Benjamin Grimes, the former deputy director of the DOJ’s Professional Responsibility Advisory Office and now a Columbia Law School professor, has concerns that Trump — Blanche’s former private client would be his only superior who could evaluate and decide whether a conflict of interest between Trump personally and the Justice Department can be overcome.
“It’s a conflict that is insurmountable,” Grimes said. He added that it is also a problem if Trump were to want information out of the Justice Department that would benefit him personally.
The Bottom Line
Acting Attorney General Todd Blanche was formally advised last year to recuse himself from Justice Department matters involving President Trump in his personal capacity. He signed an ethics pledge to that effect. The department now says he is complying with ethical obligations, but has not specified which cases he is recused from.

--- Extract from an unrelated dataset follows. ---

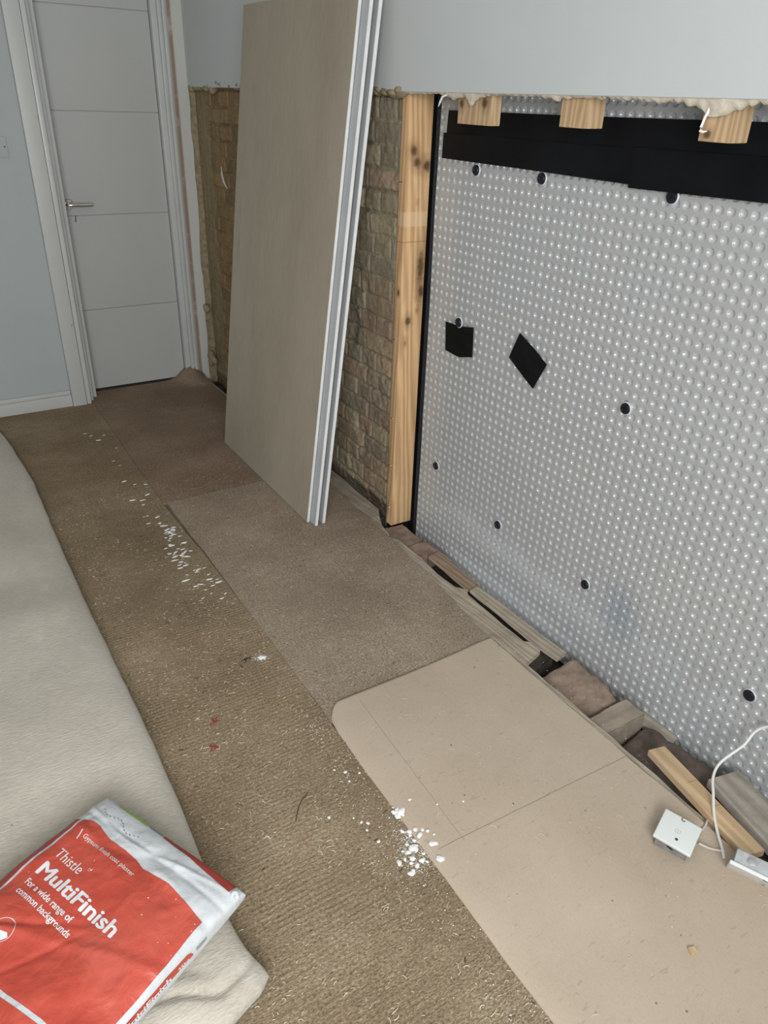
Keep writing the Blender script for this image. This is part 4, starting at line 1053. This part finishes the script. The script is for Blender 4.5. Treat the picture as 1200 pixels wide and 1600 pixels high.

Blanche previously represented Trump as his primary defense lawyer in two federal criminal cases. He has since installed a prosecutor to investigate Trump’s perceived political enemies, including former CIA director John Brennan. The department has gutted its career ethics staff, and the official who briefed Blanche on recusal has been fired and is now suing.
Ethics experts say the conflict is insurmountable. But with the department’s internal watchdogs removed, the ultimate check on Blanche’s decisions may fall to Congress.